Monday, June 1, 2020

Paris France October 2009

I was going through my backpack and opening zippers I don't ordinarily open and found one of my journals from the early 2000s and realized I wanted to share one of the hand written pages:

I remember Versailles and visiting there in one or more previous lifetimes.

Sustainability is what the U.S. can learn from England, France and Germany and the rest of Europe. Opportunity is what the U.S. has offered new citizens. But now we must change to sustainability because of all the world changes now. Though opportunity still exists we must learn sustainability as well for the American culture to survive ongoing.

end quote from journal.

I thought this was a good observation of what the U.S. presently has to learn from Europe where many of our ancestors came from in the first place.

Once America was a land of opportunity but now there aren't the social programs anymore in place for a poor man or woman of any race to succeed here in the U.S. anymore since around the late 1980s when most social programs ended under Reagan and Bush I and Clinton.
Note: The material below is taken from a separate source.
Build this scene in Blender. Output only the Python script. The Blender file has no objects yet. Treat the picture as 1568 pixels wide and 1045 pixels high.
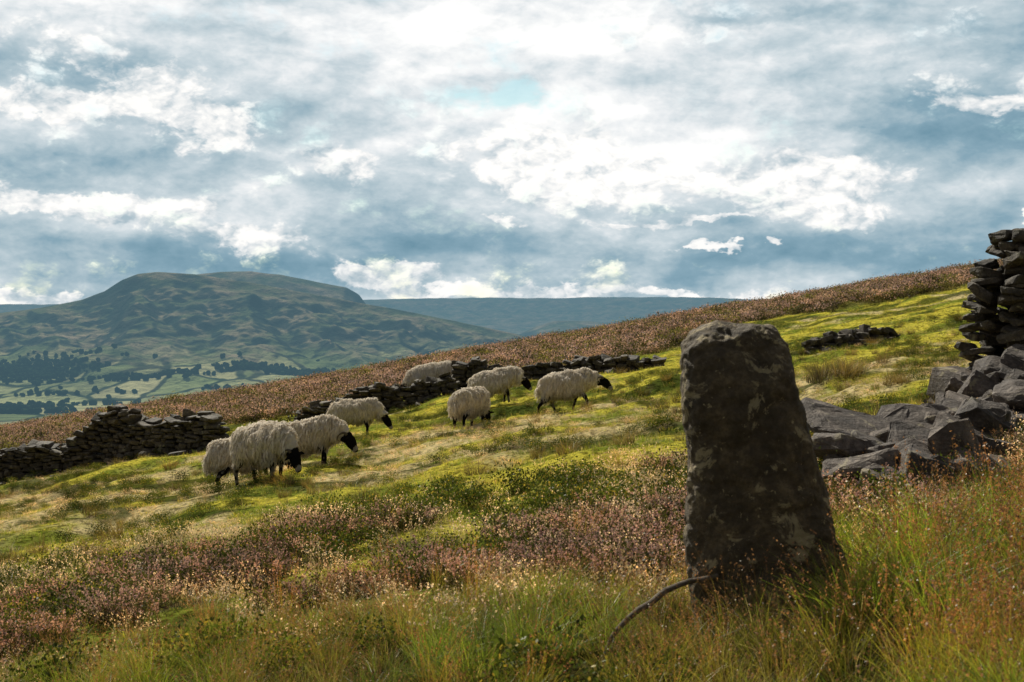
import bpy, bmesh, math, random
import numpy as np
from mathutils import Vector, Matrix, Euler, noise as mnoise
rng=np.random.default_rng(7)
scene=bpy.context.scene
COL=scene.collection
# ------------------------------------------------------------ helpers
def sstep(a,b,x):
    t=np.clip((x-a)/(b-a),0,1); return t*t*(3-2*t)
def _h(ix,iy,s):
    n=(ix*374761393+iy*668265263+s*1442695041)&0xffffffff
    n=((n^(n>>13))*1274126177)&0xffffffff
    n=n^(n>>16)
    return (n&0xffff)/65535.0
def vn(x,y,s=0):
    x=np.asarray(x,float);y=np.asarray(y,float)
    ix=np.floor(x).astype(np.int64);iy=np.floor(y).astype(np.int64)
    fx=x-ix;fy=y-iy
    fx=fx*fx*(3-2*fx);fy=fy*fy*(3-2*fy)
    ix=ix+5000;iy=iy+5000
    a=_h(ix,iy,s);b=_h(ix+1,iy,s);c=_h(ix,iy+1,s);d=_h(ix+1,iy+1,s)
    return (a*(1-fx)+b*fx)*(1-fy)+(c*(1-fx)+d*fx)*fy
def fbm(x,y,o=4,s=0,r=.5):
    t=0;a=1;w=0
    for i in range(o):
        t=t+a*vn(x*2**i+i*17.3,y*2**i-i*9.1,s+i);w+=a;a*=r
    return t/w
def mk(name,V,F,cols=None,mat=None,smooth=False,link=True):
    V=np.asarray(V,np.float32);F=np.asarray(F,np.int32)
    me=bpy.data.meshes.new(name)
    k=F.shape[1]
    me.vertices.add(len(V));me.vertices.foreach_set('co',V.ravel())
    me.loops.add(F.size);me.loops.foreach_set('vertex_index',F.ravel())
    me.polygons.add(len(F));me.polygons.foreach_set('loop_start',np.arange(len(F),dtype=np.int32)*k)
    me.polygons.foreach_set('loop_total',np.full(len(F),k,np.int32))
    me.update(calc_edges=True)
    if cols is not None:
        at=me.color_attributes.new('Col','FLOAT_COLOR','POINT')
        c=np.ones((len(V),4),np.float32);c[:,:3]=cols
        at.data.foreach_set('color',c.ravel())
    if mat: me.materials.append(mat)
    me.polygons.foreach_set('use_smooth',np.full(len(F),smooth))
    me.validate()
    ob=bpy.data.objects.new(name,me)
    if link: COL.objects.link(ob)
    return ob
class NT:
    def __init__(s,tree): s.t=tree;tree.nodes.clear()
    def n(s,ty,ins=None,**p):
        nd=s.t.nodes.new(ty)
        for k,v in p.items(): setattr(nd,k,v)
        if ins:
            for k,v in ins.items():
                s.set(nd.inputs[k],v)
        return nd
    def set(s,sock,v):
        if isinstance(v,bpy.types.NodeSocket): s.t.links.new(v,sock)
        else: sock.default_value=v
    def m(s,op,a,b=None,c=None,clamp=False):
        nd=s.t.nodes.new('ShaderNodeMath');nd.operation=op;nd.use_clamp=clamp
        for i,v in enumerate((a,b,c)):
            if v is not None: s.set(nd.inputs[i],v)
        return nd.outputs[0]
    def v(s,op,a,b=None):
        nd=s.t.nodes.new('ShaderNodeVectorMath');nd.operation=op
        s.set(nd.inputs[0],a)
        if b is not None: s.set(nd.inputs[1],b)
        return nd.outputs['Value'] if op in('DOT_PRODUCT','LENGTH') else nd.outputs[0]
    def mix(s,f,a,b,bt='MIX'):
        nd=s.t.nodes.new('ShaderNodeMix');nd.data_type='RGBA';nd.blend_type=bt
        s.set(nd.inputs[0],f)
        for i,vv in ((6,a),(7,b)):
            if isinstance(vv,tuple) and len(vv)==3: vv=vv+(1,)
            s.set(nd.inputs[i],vv)
        return nd.outputs[2]
    def noise(s,vec,scale,detail=4,rough=.55,dist=0,out='Fac'):
        nd=s.n('ShaderNodeTexNoise',{'Scale':scale,'Detail':detail,'Roughness':rough,'Distortion':dist})
        if vec is not None: s.t.links.new(vec,nd.inputs['Vector'])
        return nd.outputs[out]
    def ramp(s,f,stops,interp='LINEAR'):
        nd=s.t.nodes.new('ShaderNodeValToRGB');cr=nd.color_ramp;cr.interpolation=interp
        s.set(nd.inputs[0],f)
        while len(cr.elements)<len(stops): cr.elements.new(.5)
        for e,(p,c) in zip(cr.elements,stops):
            e.position=p
            if not isinstance(c,tuple): c=(c,c,c)
            e.color=c+(1,)
        return nd.outputs[0]
    def mr(s,x,a,b,c=0.,d=1.,smooth=True):
        nd=s.t.nodes.new('ShaderNodeMapRange')
        if smooth: nd.interpolation_type='SMOOTHSTEP'
        for i,v in enumerate((x,a,b,c,d)): s.set(nd.inputs[i],v)
        return nd.outputs[0]
def newmat(name):
    m=bpy.data.materials.new(name);m.use_nodes=True
    return m,NT(m.node_tree)
# ------------------------------------------------------------ terrain functions
A=0.168
_yt=np.array([-80,0,6,12,21,29,38,50,62,70,85,120,200,900])
_gt=np.array([-1.1,-1.35,-1.48,-1.62,-1.82,-1.95,-1.83,-1.52,-1.30,-1.55,-4.5,-18,-60,-420])
_yy=np.arange(-80,900,.5);_gg=np.interp(_yy,_yt,_gt)
_k=np.exp(-np.linspace(-2.2,2.2,13)**2);_k/=_k.sum()
_gg=np.convolve(np.pad(_gg,6,mode='edge'),_k,'valid')
def H(x,y):
    x=np.asarray(x,float);y=np.asarray(y,float)
    z=A*x+np.interp(y,_yy,_gg)
    z=z+.22*(fbm(x/9,y/9,2,3)-.5)*sstep(4,20,y)
    z=z+.36*(fbm(x/1.7,y/1.7,3,11)-.5)*sstep(3,12,y)*(.6+.8*sstep(14,20,y)*(1-sstep(40,60,y)))
    z=z+.12*(fbm(x/.5,y/.5,3,23)-.5)*sstep(2,8,y)
    return z
def Hf(x,y): return float(H(x,y))
# ------------------------------------------------------------ world
SUN_AZ=math.radians(-24);SUN_EL=math.radians(43)
w=bpy.data.worlds.new("World");scene.world=w;w.use_nodes=True
N=NT(w.node_tree)
tc=N.n('ShaderNodeTexCoord').outputs['Generated']
d=N.v('NORMALIZE',tc)
sx=N.n('ShaderNodeSeparateXYZ',{0:d})
az=N.m('ARCTAN2',sx.outputs[0],sx.outputs[1]);el=N.m('ARCSINE',sx.outputs[2])
P=N.n('ShaderNodeCombineXYZ',{0:az,1:el,2:0.0}).outputs[0]
wn=N.noise(N.v('MULTIPLY',P,(18,34,1)),1.0,5,.62,out='Color')
wv=N.v('MULTIPLY',N.v('SUBTRACT',wn,(.5,.5,.5)),(.10,.045,0))
PW=N.v('ADD',P,wv)
def gauss(lst,base):
    tot=None
    for (px,py,rx,ry,wt) in lst:
        c=((px-784)/2178,(490-py)/2178,0)
        q=N.v('MULTIPLY',N.v('SUBTRACT',PW,c),(2178/rx,2178/ry,0))
        g=N.m('POWER',2.718,N.m('MULTIPLY',N.v('DOT_PRODUCT',q,q),-1.0))
        tot=N.m('MULTIPLY_ADD',g,wt,tot if tot is not None else base)
    return tot
T=gauss([(720,45,420,75,.32),(850,225,280,95,.26),(1130,190,170,80,.22),(60,5,330,34,.40),
 (90,105,270,38,-.16),(1490,195,200,95,-.34),(1130,38,180,16,-.28),(230,258,400,34,-.20),(300,395,450,42,-.24),
 (1100,405,650,42,-.30),(640,360,200,40,-.14),(1450,50,190,45,-.10),(620,150,90,30,-.08)],.0)
def fb(sc,off,dt,rg):
    q=N.v('ADD',N.v('MULTIPLY',P,sc),off)
    return N.noise(q,1.0,dt,rg,.1)
def vb(sc,off,dt):
    q=N.v('ADD',N.v('MULTIPLY',N.v('ADD',P,N.v('MULTIPLY',wv,(.3,.3,0))),sc),off)
    nd=N.n('ShaderNodeTexVoronoi',{'Vector':q,'Scale':1.0,'Detail':dt,'Roughness':.6,'Lacunarity':2.3,'Smoothness':.3},feature='SMOOTH_F1',normalize=True)
    return N.m('SUBTRACT',1.0,nd.outputs['Distance'])
s1=(5,13,1);a1=fb(s1,(3.1,.7,0),9,.56);a2=fb(s1,(3.02,.90,0),6,.52)
shA=N.m('SUBTRACT',a1,a2)
s2=(20,32,1);b1=vb(s2,(1.3,5.2,0),4);b2=vb(s2,(1.22,5.42,0),3)
shB=N.m('SUBTRACT',b1,b2)
V=N.m('ADD',.58,T)
V=N.m('MULTIPLY_ADD',shA,1.2,V)
V=N.m('MULTIPLY_ADD',N.m('SUBTRACT',a1,.5),.75,V)
V=N.m('MULTIPLY_ADD',shB,.7,V)
skycol=N.ramp(V,[(0,(.15,.29,.38)),(.25,(.245,.39,.48)),(.43,(.41,.53,.595)),(.60,(.60,.685,.73)),(.78,(.86,.885,.90)),(.95,(1.08,1.07,1.05))])
D=gauss([(90,182,120,17,.52),(235,150,65,40,.36),(90,318,160,16,.52),(265,320,55,10,.5),(400,360,76,15,.54),(590,428,78,15,.52),
 (700,450,50,6,.5),(60,460,110,12,.5),(930,449,190,8,.48),(1250,285,135,52,.42),(1090,381,40,9,.48),(1562,335,28,22,.5),
 (1490,174,65,11,.46),(1050,340,110,5,.45),(770,346,22,5,.45),(540,245,65,20,.47),(880,255,180,58,.35),(330,205,65,32,.34),(1180,380,20,6,.3)],.0)
cov=N.m('ADD',D,N.m('MULTIPLY_ADD',N.m('SUBTRACT',b1,.6),1.0,N.m('MULTIPLY',N.m('SUBTRACT',a1,.5),.7)))
M=N.mr(cov,.18,.31)
V2=N.m('MULTIPLY_ADD',shB,2.9,N.m('MULTIPLY_ADD',T,.45,.66))
V2=N.m('MULTIPLY_ADD',N.m('SUBTRACT',cov,.3),.5,V2)
puff=N.ramp(V2,[(.25,(.37,.49,.56)),(.47,(.59,.665,.705)),(.68,(.88,.89,.89)),(.88,(1.1,1.07,1.03))])
cloud=N.mix(N.m('MULTIPLY',M,.88),skycol,puff)
sky=N.n('ShaderNodeTexSky',sky_type='NISHITA',sun_disc=False,sun_elevation=SUN_EL,sun_rotation=SUN_AZ,air_density=1.0,dust_density=.3)
bg1=N.n('ShaderNodeBackground',{'Color':N.mix(1.0,sky.outputs[0],(1.15,1.25,1.05),'MULTIPLY'),'Strength':.095})
bg2=N.n('ShaderNodeBackground',{'Color':cloud,'Strength':1.})
hole=gauss([(765,152,62,19,1.0),(455,2,30,8,.6)],0.)
hm=N.mr(N.m('MULTIPLY_ADD',N.m('SUBTRACT',b1,.6),2.8,hole),.35,1.1)
mixs=N.n('ShaderNodeMixShader',{0:N.m('SUBTRACT',1.0,N.m('MULTIPLY',hm,.75)),1:bg1.outputs[0],2:bg2.outputs[0]})
bc=N.noise(d,2.5,2,.5)
fade=N.m('MULTIPLY',N.mr(sx.outputs[1],-.5,.8,.27,.74),N.mr(sx.outputs[2],.25,.8,1.0,.62))
bg3=N.n('ShaderNodeBackground',{'Color':N.ramp(bc,[(.35,(.44,.50,.55)),(.65,(.97,.95,.92))]),'Strength':fade})
bg4=N.n('ShaderNodeBackground',{'Color':sky.outputs[0],'Strength':.06})
rest=N.n('ShaderNodeMixShader',{0:.80,1:bg4.outputs[0],2:bg3.outputs[0]})
win=N.m('MULTIPLY',N.mr(sx.outputs[1],.76,.86),N.mr(sx.outputs[2],.28,.38,1.,0.))
win=N.m('MULTIPLY',win,N.mr(sx.outputs[2],-.03,-.01))
fin=N.n('ShaderNodeMixShader',{0:win,1:rest.outputs[0],2:mixs.outputs[0]})
N.n('ShaderNodeOutputWorld',{0:fin.outputs[0]})
w.cycles.sampling_method='NONE'
sd=Vector((math.sin(SUN_AZ)*math.cos(SUN_EL),math.cos(SUN_AZ)*math.cos(SUN_EL),math.sin(SUN_EL)))
L=bpy.data.lights.new('sun','SUN');L.energy=5.0;L.angle=math.radians(.5);L.color=(1,.95,.82)
lo=bpy.data.objects.new('sun',L);COL.objects.link(lo);lo.rotation_euler=(-sd).to_track_quat('-Z','Y').to_euler()
# ------------------------------------------------------------ camera
cam=bpy.data.cameras.new('camera');cam.lens=50;cam.sensor_width=36;cam.clip_end=40000;cam.clip_start=.05
co=bpy.data.objects.new('camera',cam);COL.objects.link(co);co.location=(0,0,0)
co.rotation_euler=(math.radians(90-.855),0,0);scene.camera=co
cam.dof.use_dof=True;cam.dof.focus_distance=16;cam.dof.aperture_fstop=7
scene.view_settings.view_transform='Standard';scene.view_settings.look='None';scene.view_settings.exposure=0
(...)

So, if you are poor you can still succeed in places like Canada but it is very unlikely to go from poor to rich anymore in America. It still can happen in a fluke but it used to be a pipeline to success before the 1980s and before that poor people often became rich. But this has changed now to something else.

Companies like Amazon in one way help people and in another way stifle competition as we now see all the big box store companies crumble one by one. This ends opportunity for small business owners the way the world is going now with monopolies like Amazon and Google and Apple in place.

I come from a long line of entrepreneurs that goes back to 1725 that came from Europe but I feel discouraged now for the young entrepreneurs of the future the way things are changing now.

Low overhead cottage industries that you run out of your garage in a low overhead way aren't as common now as they were in the 1960s through the 1980s now either.

People in the 1960s and 1970s often paid for their trips to India and Asia by bringing back jewelry or clothes with them on planes and selling them to friends or farmer's markets then or consigning them at stores that did that. You don't see this happening now as much because of many different changes.

I myself remember in 1986 returning to California with a Dragon Yak wool carpet from Dharamshala, India  that I paid 80 dollars for there and seeing the same thing for sale here for 800 to 1000 dollars here in the U.S.

I kept the Dragon Tibetan Wool Carpet and still have it today of course because of my experience becoming a dragon during a vision quest around 1983. It led me to Tibetan Buddhism and studying with Tibetan Lamas in the U.S. and India and Nepal in my life too. And bringing a Tibetan Lama and his translator to stay here in California too from India.

By God's Grace
Chinese Tibet Dragon Rugs carpet 202 cm x 124 cm - Catawiki
My Dragon carpet looks a little like this one.